It is always caching!

five keyboard keys on a black surface spelling out the work cache

In October I added multiple account deletion options to the Costs to Expect API – you can delete your data for a specific App, reset your data for one of our Apps or delete your account entirely.

There could be a large amount of data to delete so I decided to handle the deletes behind the scenes with jobs. This worked well and during all my testing, there was never an issue. If an issue does occur a notification gets sent and I can fix the issue.

However, after release, I tested with a throwaway account, and it wasn’t working. As a user I could reset my state but when I signed in again all my data was still showing.

For a little while I was perplexed. The API wasn’t erroring, the data was being removed but Budget still showed the old state. The first hint happened when I tried to do something in Budget; I immediately got an error from the API, a budget item couldn’t be created because the resource didn’t exist.

Aha! I knew what the problem was. I said to myself, “Budget has data, the API doesn’t, there must be a cache issue somewhere.
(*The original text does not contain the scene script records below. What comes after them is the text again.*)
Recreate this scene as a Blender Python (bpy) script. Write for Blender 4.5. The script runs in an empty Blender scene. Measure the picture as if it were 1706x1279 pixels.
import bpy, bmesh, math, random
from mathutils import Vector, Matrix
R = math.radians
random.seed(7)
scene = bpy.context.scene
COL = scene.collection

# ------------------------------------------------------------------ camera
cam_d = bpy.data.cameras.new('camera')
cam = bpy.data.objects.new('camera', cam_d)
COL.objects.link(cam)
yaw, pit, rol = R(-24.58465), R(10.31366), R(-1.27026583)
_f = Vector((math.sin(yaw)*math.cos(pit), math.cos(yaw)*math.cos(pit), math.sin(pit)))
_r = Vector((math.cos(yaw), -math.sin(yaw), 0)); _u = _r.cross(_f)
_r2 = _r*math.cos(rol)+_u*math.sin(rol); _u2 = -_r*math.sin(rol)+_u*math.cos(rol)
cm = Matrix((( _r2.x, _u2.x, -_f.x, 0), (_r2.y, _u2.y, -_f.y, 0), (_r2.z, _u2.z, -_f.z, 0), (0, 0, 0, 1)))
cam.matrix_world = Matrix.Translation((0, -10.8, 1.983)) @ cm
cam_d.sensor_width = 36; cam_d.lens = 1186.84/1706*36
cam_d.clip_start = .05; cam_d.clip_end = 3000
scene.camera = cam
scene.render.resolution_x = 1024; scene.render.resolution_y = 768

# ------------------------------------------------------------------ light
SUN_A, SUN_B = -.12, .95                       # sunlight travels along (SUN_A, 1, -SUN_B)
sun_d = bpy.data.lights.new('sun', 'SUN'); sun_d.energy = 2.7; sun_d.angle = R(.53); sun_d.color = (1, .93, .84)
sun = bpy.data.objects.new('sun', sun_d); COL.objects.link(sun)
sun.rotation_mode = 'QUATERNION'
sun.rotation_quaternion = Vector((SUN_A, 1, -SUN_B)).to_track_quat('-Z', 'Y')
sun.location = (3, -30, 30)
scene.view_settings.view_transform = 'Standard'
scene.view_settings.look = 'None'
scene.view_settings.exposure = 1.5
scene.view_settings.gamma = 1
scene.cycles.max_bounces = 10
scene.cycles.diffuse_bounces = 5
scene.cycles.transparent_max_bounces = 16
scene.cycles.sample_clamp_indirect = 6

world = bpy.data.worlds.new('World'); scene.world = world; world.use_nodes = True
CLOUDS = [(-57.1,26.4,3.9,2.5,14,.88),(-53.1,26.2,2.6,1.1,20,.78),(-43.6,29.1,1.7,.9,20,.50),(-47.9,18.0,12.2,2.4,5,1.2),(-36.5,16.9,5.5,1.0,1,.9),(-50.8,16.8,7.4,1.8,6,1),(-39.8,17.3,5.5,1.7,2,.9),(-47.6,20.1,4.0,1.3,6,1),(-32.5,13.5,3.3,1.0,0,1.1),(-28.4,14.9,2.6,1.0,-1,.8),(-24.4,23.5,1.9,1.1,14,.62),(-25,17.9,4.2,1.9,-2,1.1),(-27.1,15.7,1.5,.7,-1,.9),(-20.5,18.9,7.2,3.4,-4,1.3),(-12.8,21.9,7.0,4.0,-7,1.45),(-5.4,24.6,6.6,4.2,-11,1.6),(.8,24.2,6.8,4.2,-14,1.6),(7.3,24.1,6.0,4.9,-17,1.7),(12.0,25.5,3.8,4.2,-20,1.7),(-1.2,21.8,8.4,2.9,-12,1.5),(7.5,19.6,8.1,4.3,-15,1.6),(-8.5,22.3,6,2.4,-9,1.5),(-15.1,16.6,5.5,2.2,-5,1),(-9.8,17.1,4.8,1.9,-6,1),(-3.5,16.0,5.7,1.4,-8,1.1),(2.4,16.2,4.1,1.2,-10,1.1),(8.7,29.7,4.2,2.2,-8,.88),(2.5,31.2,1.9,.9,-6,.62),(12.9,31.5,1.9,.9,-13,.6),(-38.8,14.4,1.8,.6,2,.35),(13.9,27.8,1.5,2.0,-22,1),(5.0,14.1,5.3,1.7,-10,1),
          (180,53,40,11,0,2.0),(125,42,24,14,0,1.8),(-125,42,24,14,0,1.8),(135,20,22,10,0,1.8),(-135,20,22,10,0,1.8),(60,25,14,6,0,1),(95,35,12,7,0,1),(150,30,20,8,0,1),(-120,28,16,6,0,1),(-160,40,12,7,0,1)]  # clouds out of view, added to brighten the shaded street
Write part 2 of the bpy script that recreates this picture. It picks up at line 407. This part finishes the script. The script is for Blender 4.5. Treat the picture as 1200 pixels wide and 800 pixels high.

Budget doesn’t retain a cache so it can only be the API. I rush (really, I did) to my IDE and low and behold, my jobs don’t clear the cache after deleting the requested data – oops!

How did this happen?

Well, that’s easy. During development, I turn off the cache on my local instance of the API as I don’t want the cache getting in the way of any new features I’m writing or debugging. I test before I make a new release, manually and automatically. Though clearly, I’m not always turning cache back on.

The Solution

The solution is easy – do a better job of testing but it isn’t quite as simple as that. I’m going to update my automatic tests to include testing with and without caching enabled. More importantly though, I’m going to expose the API cache status.

It isn’t unusual for the development or staging version of your Apps to highlight their status – a bar at the top, a different background, a visual notifier of some kind. I’m going to update Budget and all the other Costs to Expect Apps to include this notifier and show the state of the API, is caching enabled? Is it in debug mode? That way when I’m testing a data state feature, I’m more likely to spot that status and think about the extra steps.

Website caching, simple now, later, dependant caches.

Two weeks ago, I quickly added caching to the Costs to Expect Website. My goal was to reduce the number of unnecessary API requests the Website made to the Costs to Expect API, mission accomplished.

The problem, I did a quick job, improvements needed.

The Costs to Expect Website is a long term social experiment, my wife and I are tracking the total cost of raising humans; we want to know how far off the £250,000 per child figure we will be when our sons reach the age of 18.

Back to the caching, issue one, I added caching to the top four or five pages; the rest of the Website needs some love. Issue two, for some unknown reason, I decided 15 mins was a sensible cache lifetime.

Solution one

I hacked in the caching; I added a simplified version of the much more featureful caching in the Costs to Expect App. I need to refactor the ‘request’ code and add caching for all requests.

Solution two

I set the cache lifetime at 15 minutes, why I don’t know. The content on the Website changes at most daily and additionally there is no need for the data to be live; people are not going to ‘throw a fit’ if they can’t see the latest expense we have added for Jack or Niall.

I am going to set the cache lifetime to four hours.

Four hours you say, why not 24? Well, I figured it is a sensible limit to ensure there isn’t too much of a mismatch between cached data while still dramatically reducing API requests.

Imagine a scenario whereby a user browses to the site and visits the summary page; the results are cached; they never, however, make it to the lists for that summary. If a second user comes along three hours later and views the listings, there is a good chance the data will mostly match the cached summary. If I set the cache lifetime at 24 hours, a value that initially seems reasonable, I am increasing the chance of the summaries and data mismatching.

There is a solution to the inconsistent data problem, dependant caches.

I need to add support for linking cached data, for example, a summary and the related lists, and more importantly, controlling the maximum period allowable between dependant cache item creation.

With the current implementation, there can be a difference of up to four hours between summary and list cache creation, realistically, the limit for dependant data should be closer to five minutes.

I will eventually update the caching system for the Costs to Expect App and at some point, trickle the implementation down to the Costs to Expect Website.